Jazz Fest: Day 2 – Mr. Davis, Tear Down that Gate

Typically, when civic officials dress down, it’s more awkward than when they’re in their suits in non-suit venues. Yesterday, Mayor Mitch Landrieu made it work with a black “Our City Our Town” T-shirt, jeans, very blue Chuck Taylors (normally my footwear of choice, so I’m biased) and wrap-around cheaters. But if he spends a full weekend walking the grounds in those Chucks, he’s going to know why I sport hiking boots for two weekends a year. To the music:

Big Freedia by Erika Goldring

— Because Jazz Fest is one of the biggest gigs many bands play in a year—and their best chance to reach a lot of people at one time—it’s often an occasion to hear them in a way that economics prevent from happening on a regular basis. I love Shannon McNally’s voice in almost any configuration, but the songs from the recent Western Ballad benefited from a band that included a piano player at a grand piano and producer (and co-conspirator on the album) Mark Bingham on bass. On “When I Die,” the band was stately behind McNally’s lonesome vocal, but Bingham’s bass was in constant motion, suggesting the complex world behind the seemingly simple lyric.

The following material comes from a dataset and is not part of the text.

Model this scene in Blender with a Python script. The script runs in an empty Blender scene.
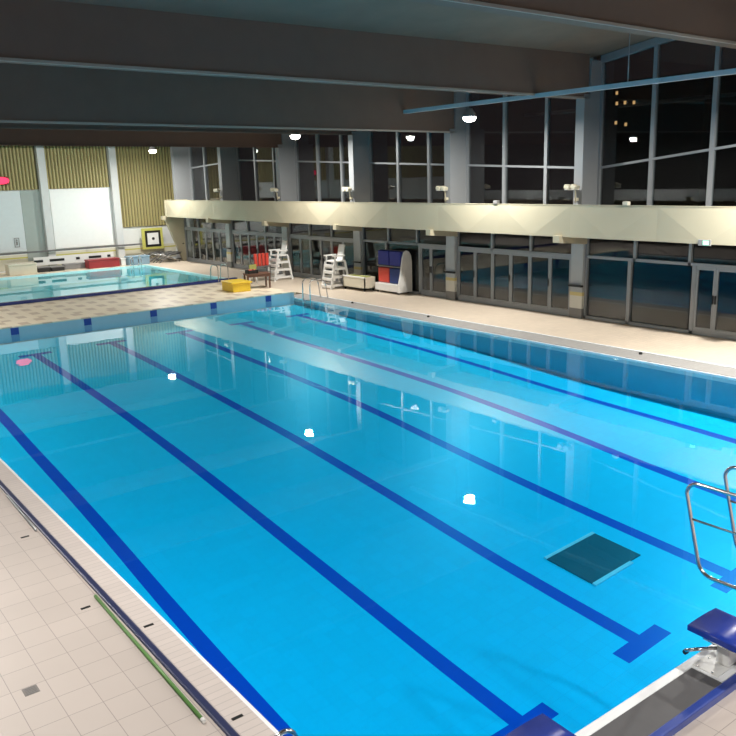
import bpy, bmesh, math, random
from mathutils import Matrix, Vector
random.seed(4)
S = bpy.context.scene
col = S.collection
PI = math.pi

# ---------------------------------------------------------------- camera
cam = bpy.data.cameras.new('camera'); cam.lens = 39.93; cam.sensor_width = 36; cam.clip_end = 400
co = bpy.data.objects.new('camera', cam); col.objects.link(co)
M = Matrix(((0.79515, 0.16092, -0.58467, -3.12304), (-0.60573, 0.16520, -0.77833, -3.83290),
            (-0.02866, 0.97304, 0.22884, 4.86658), (0, 0, 0, 1)))
co.matrix_world = M
S.camera = co
# ---------------------------------------------------------------- world, exposure
w = bpy.data.worlds.new('night'); S.world = w; w.use_nodes = True
w.node_tree.nodes['Background'].inputs[0].default_value = (.015, .0105, .0115, 1)
w.node_tree.nodes['Background'].inputs[1].default_value = 1.0
S.view_settings.view_transform = 'Standard'; S.view_settings.look = 'None'
S.view_settings.gamma = 1; S.view_settings.use_curve_mapping = False
S.view_settings.exposure = 0.20
try:
    S.cycles.use_denoising = True
    S.cycles.max_bounces = 8; S.cycles.diffuse_bounces = 4; S.cycles.glossy_bounces = 4
    S.cycles.transparent_max_bounces = 24; S.cycles.caustics_reflective = False; S.cycles.caustics_refractive = False
except Exception:
    pass
LAMP_W = 480          # right row of lamps
LEFT_W = 330          # left row
LAMPS_R = [-4.85, 5.55, 15.95, 26.4, 41.4]
LAMPS_L = [-4.85, 5.55, 15.95, 26.4, 36.8]

# ---------------------------------------------------------------- materials
def mat(name, c=(.5,.5,.5), rough=.5, metal=0, spec=.5, noise=0, nscale=5, emit=None, estr=0, bump=0):
    m = bpy.data.materials.new(name); m.use_nodes = True
    n = m.node_tree.nodes; l = m.node_tree.links; b = n['Principled BSDF']
    b.inputs['Base Color'].default_value = (*c, 1); b.inputs['Roughness'].default_value = rough
    b.inputs['Metallic'].default_value = metal; b.inputs['Specular IOR Level'].default_value = spec
    if emit: b.inputs['Emission Color'].default_value = (*emit, 1); b.inputs['Emission Strength'].default_value = estr
    tc = n.new('ShaderNodeTexCoord')
    t = n.new('ShaderNodeTexNoise'); t.inputs['Scale'].default_value = nscale; t.inputs['Detail'].default_value = 5
    l.new(tc.outputs['Object'], t.inputs['Vector'])
    if noise or True:
        k = noise or .04
        r = n.new('ShaderNodeMapRange'); r.inputs['To Min'].default_value = 1-k; r.inputs['To Max'].default_value = 1+k
        l.new(t.outputs['Fac'], r.inputs['Value'])
        v = n.new('ShaderNodeVectorMath'); v.operation = 'SCALE'; v.inputs[0].default_value = c
        l.new(r.outputs[0], v.inputs['Scale']); l.new(v.outputs[0], b.inputs['Base Color'])
    if bump:
        bp = n.new('ShaderNodeBump'); bp.inputs['Strength'].default_value = bump; bp.inputs['Distance'].default_value = .02
        l.new(t.outputs['Fac'], bp.inputs['Height']); l.new(bp.outputs[0], b.inputs['Normal'])
    return m

def mathn(n, l, op, a, b=None):
    x = n.new('ShaderNodeMath'); x.operation = op
    for i, v in enumerate((a, b)):
        if v is None: continue
        if isinstance(v, (int, float)): x.inputs[i].default_value = v
        else: l.new(v, x.inputs[i])
    return x.outputs[0]

def tile_mat(name, c, grout, sx, sy, off=(0, 0), gw=.006, rough=.35, var=.06, spot=None, stain=0, spec=.5):
    """rectangular tiles in object space with grout lines; optional regular darker tiles"""
    m = bpy.data.materials.new(name); m.use_nodes = True
    n = m.node_tree.nodes; l = m.node_tree.links; b = n['Principled BSDF']
    tc = n.new('ShaderNodeTexCoord'); sp = n.new('ShaderNodeSeparateXYZ'); l.new(tc.outputs['Object'], sp.inputs[0])
    u = mathn(n, l, 'DIVIDE', mathn(n, l, 'ADD', sp.outputs[0], 100*sx+off[0]), sx)
    v = mathn(n, l, 'DIVIDE', mathn(n, l, 'ADD', sp.outputs[1], 100*sy+off[1]), sy)
    fu = mathn(n, l, 'FRACT', u); fv = mathn(n, l, 'FRACT', v)
    iu = mathn(n, l, 'FLOOR', u); iv = mathn(n, l, 'FLOOR', v)
    g = mathn(n, l, 'MAXIMUM', mathn(n, l, 'LESS_THAN', fu, gw/sx), mathn(n, l, 'LESS_THAN', fv, gw/sy))
    cx = n.new('ShaderNodeCombineXYZ'); l.new(iu, cx.inputs[0]); l.new(iv, cx.inputs[1])
    wn = n.new('ShaderNodeTexWhiteNoise'); l.new(cx.outputs[0], wn.inputs['Vector'])
    r = n.new('ShaderNodeMapRange'); r.inputs['To Min'].default_value = 1-var; r.inputs['To Max'].default_value = 1+var
    l.new(wn.outputs['Value'], r.inputs['Value'])
    ns = n.new('ShaderNodeTexNoise'); ns.inputs['Scale'].default_value = .8; ns.inputs['Detail'].default_value = 6
    l.new(tc.outputs['Object'], ns.inputs['Vector'])
    r2 = n.new('ShaderNodeMapRange'); r2.inputs['To Min'].default_value = 1-stain; r2.inputs['To Max'].default_value = 1+stain
    l.new(ns.outputs['Fac'], r2.inputs['Value'])
    f = mathn(n, l, 'MULTIPLY', r.outputs[0], r2.outputs[0])
    sc = n.new('ShaderNodeVectorMath'); sc.operation = 'SCALE'; sc.inputs[0].default_value = c; l.new(f, sc.inputs['Scale'])
    out = sc.outputs[0]
    if spot:
        k = mathn(n, l, 'MODULO', mathn(n, l, 'ADD', iu, mathn(n, l, 'MULTIPLY', iv, 2)), 4)
        s = mathn(n, l, 'LESS_THAN', k, .5)
        mx = n.new('ShaderNodeMix'); mx.data_type = 'RGBA'; l.new(s, mx.inputs['Factor'])
        l.new(out, mx.inputs['A']); mx.inputs['B'].default_value = (*spot, 1); out = mx.outputs['Result']
    mx = n.new('ShaderNodeMix'); mx.data_type = 'RGBA'; l.new(g, mx.inputs['Factor'])
    l.new(out, mx.inputs['A']); mx.inputs['B'].default_value = (*grout, 1)
    l.new(mx.outputs['Result'], b.inputs['Base Color']); b.inputs['Roughness'].default_value = rough
    b.inputs['Specular IOR Level'].default_value = spec
    return m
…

— A sign that the bounce artists are stepping up their game: they were on time. In the past, Big Freedia and Sissy Nobby were notorious for being late to their Jazz Fest gigs, but at 12:35 sharp, Katey Red was onstage and doing old school shout-outs to New Orleans neighborhoods.

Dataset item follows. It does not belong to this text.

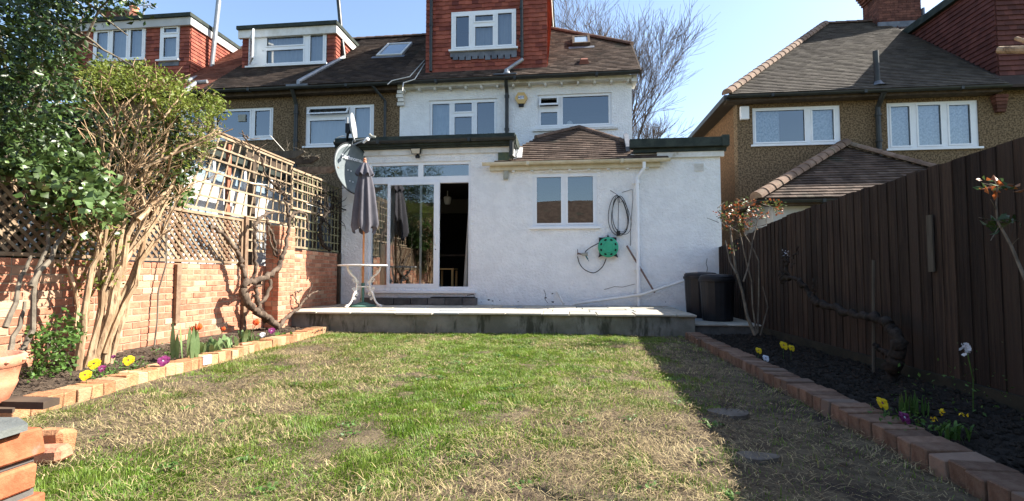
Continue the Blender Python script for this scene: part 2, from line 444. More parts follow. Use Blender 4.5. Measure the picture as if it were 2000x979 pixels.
M_leaf_red = mat('bronze_rose_leaf', (0.28, 0.075, 0.025), (0.34, 0.13, 0.03), scale=6, rough=0.35, rnd=0.35, trans=0.35, c3=(0.06, 0.10, 0.03), t3=0.6)
M_red = mat('tulip_red', (0.62, 0.07, 0.02), (0.72, 0.14, 0.03), scale=20, rough=0.5, trans=0.2)
M_yellow = mat('pansy_yellow', (0.80, 0.55, 0.015), (0.85, 0.66, 0.03), scale=30, rough=0.6, trans=0.2)
M_purple = mat('pansy_purple', (0.13, 0.012, 0.07), (0.22, 0.04, 0.14), scale=40, rough=0.6)
M_whitefl = mat('white_petal', (0.75, 0.76, 0.78), (0.66, 0.68, 0.72), scale=30, rough=0.6, trans=0.2)
M_terra = mat('terracotta', (0.52, 0.20, 0.11), (0.62, 0.30, 0.19), scale=6, rough=0.85, bump=0.3, bscale=50)
M_dish = mat('dish_grey_paint', (0.10, 0.125, 0.13), (0.14, 0.165, 0.175), scale=3, rough=0.5, spec=0.4)
M_dish2 = mat('small_dish_paint', (0.36, 0.37, 0.38), (0.30, 0.31, 0.32), scale=3, rough=0.5)
M_metal = mat('galvanised_metal', (0.34, 0.35, 0.36), (0.26, 0.27, 0.28), scale=8, rough=0.45, metal=0.5)
M_cable = mat('white_cable', (0.62, 0.60, 0.55), rough=0.6)
M_blackp = mat('black_rubber', (0.018, 0.018, 0.02), rough=0.6)
M_canopy = mat('grey_parasol_canvas', (0.10, 0.096, 0.11), (0.13, 0.123, 0.14), scale=4, rough=0.9, trans=0.08)
M_pole = mat('orange_wood_pole', (0.42, 0.16, 0.055), (0.52, 0.24, 0.10), scale=9, rough=0.5, stretch=(3, 3, 0.4))
M_greenbase = mat('green_iron', (0.05, 0.13, 0.11), (0.09, 0.18, 0.15), scale=9, rough=0.6)
M_iron = mat('white_cast_iron', (0.76, 0.75, 0.72), (0.55, 0.53, 0.48), scale=16, rough=0.5, spec=0.4)
M_reel = mat('green_reel_plastic', (0.03, 0.30, 0.17), (0.04, 0.36, 0.21), scale=5, rough=0.4, spec=0.4)
M_bin = mat('black_bin_plastic', (0.009, 0.009, 0.011), (0.014, 0.014, 0.017), scale=4, rough=0.5, spec=0.3)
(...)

— There were at least 12 police officers watching Sissy Nobby dance in front of the Congo Square Stage. If somebody had opened a bank in the photo pit, it would have had the safest money in town.

— At the emotional tribute to the late Herman Ernest in the Allison Miner Music Heritage Stage, Dr. John spoke of Ernest’s love of jokes. In airports, he’d grab famous people to take photos with him, taking them unaware. “He grabbed Johnny Mathis and took picture,” Dr. John said. “He did it with Bishop Tutu.”

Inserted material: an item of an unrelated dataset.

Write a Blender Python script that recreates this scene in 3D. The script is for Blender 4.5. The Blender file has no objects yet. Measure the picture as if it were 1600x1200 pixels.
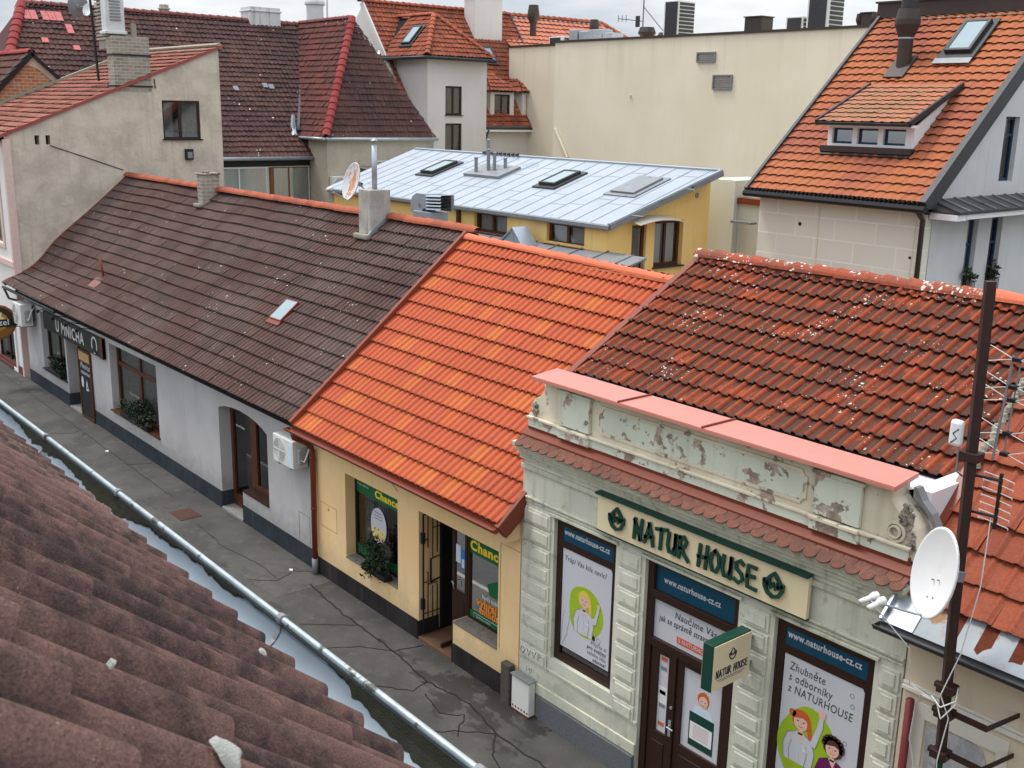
import bpy, bmesh, math, random
import numpy as np
from mathutils import Vector, Matrix
from mathutils.geometry import tessellate_polygon
C = bpy.context.scene
COL = C.collection
random.seed(7)
rng = np.random.default_rng(7)
pi = math.pi

# ------------------------------------------------------------------ camera
YAW, PITCH, ROLL = 0.87784, 0.25092, -0.02002
fwd = Vector((-math.sin(YAW)*math.cos(PITCH), math.cos(YAW)*math.cos(PITCH), -math.sin(PITCH)))
rt = fwd.cross(Vector((0, 0, 1))).normalized(); dn = fwd.cross(rt)
r2 = rt*math.cos(ROLL) + dn*math.sin(ROLL); d2 = -rt*math.sin(ROLL) + dn*math.cos(ROLL)
cam = bpy.data.cameras.new('camera'); camo = bpy.data.objects.new('camera', cam); COL.objects.link(camo)
camo.matrix_world = Matrix(((r2.x, -d2.x, -fwd.x, 0.0), (r2.y, -d2.y, -fwd.y, -10.0), (r2.z, -d2.z, -fwd.z, 9.25), (0, 0, 0, 1)))
cam.sensor_width = 36; cam.lens = 1679.6/1600*36; cam.clip_start = 0.05; cam.clip_end = 2000
cam.dof.use_dof = True; cam.dof.focus_distance = 14.0; cam.dof.aperture_fstop = 18.0
C.camera = camo
# ------------------------------------------------------------------ sky, sun, exposure
SUN_EL, SUN_AZ = 63.0, 248.0      # azimuth clockwise from +Y
w = bpy.data.worlds.new('World'); C.world = w; w.use_nodes = True
t = w.node_tree; t.nodes.clear()
out = t.nodes.new('ShaderNodeOutputWorld'); bg = t.nodes.new('ShaderNodeBackground')
sky = t.nodes.new('ShaderNodeTexSky'); sky.sky_type = 'NISHITA'; sky.sun_disc = False
sky.sun_elevation = math.radians(SUN_EL); sky.sun_rotation = math.radians(SUN_AZ); sky.air_density = 1.5; sky.dust_density = 3
tc = t.nodes.new('ShaderNodeTexCoord'); mp = t.nodes.new('ShaderNodeMapping'); mp.inputs['Scale'].default_value = (1.2, 1.2, 4.5)
nz = t.nodes.new('ShaderNodeTexNoise'); nz.inputs['Scale'].default_value = 2.6; nz.inputs['Detail'].default_value = 7; nz.inputs['Roughness'].default_value = .55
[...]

— By now, grousing about the DMZ in front of the bigger stages is pointless, but it’s hard to resist when it becomes an issue as it was on Saturday. When Sissy Nobby needed dancers, she went out and had to work her way around the barricades to get to people. Once she found a few young women ready to shake their booties, there was plenty of room to do so. That chasm seemed to hamper Haitian vocalist Emeline Michel, who couldn’t seem to reach the crowd, and Fantasia was so put off by it that she too left the stage and performed from the ground instead. It’s one thing when the gulf is a mere haves vs. have-nots issue (the Class War is coming!), but when it affects the show, something needs to be done.

Jon Bon Jovi by Erika Goldring

— In the middle of “The More Things Change,” Jon Bon Jovi sounded like he was ready for a Matlock marathon as he complained that now it’s Justin Bieber; it used to be Justin Timberlake. Today it’s “Ice-T and Jay-Z” while rap used to be NWA, and now it’s all “Google and Gaga.” The bit ends with him asserting that one thing stays the same—”Me”—as if he hadn’t benefited from changes when his sound became the vogue in the mid-1980s.

I gather the moment was supposed to say that in this ever-changin’ world in which we live in—thanks for the redundancy, Paul—Bon Jovi’s constant, but it made him sound out of touch at best (Ice-T’s heyday predates NWA by a year and Jay-Z by more than a decade). Or, are we to assume that he considers hip-hop so beneath him that its leading artists don’t even cross his radar? Or that he’s so technologically and culturally illiterate that Google and Lady Gaga are actually confusable? Is he saying that names today sound funny? Or, is he simply pandering to his audience, sharing a moment of cultural anxiety with them, then reassuring them that he—and by extension, them—are doing just fine by being themselves and don’t need to engage their culture? Or was it just a bunch of words and stuff he said that’s not supposed to be thought about, and we can all go back to rocking now?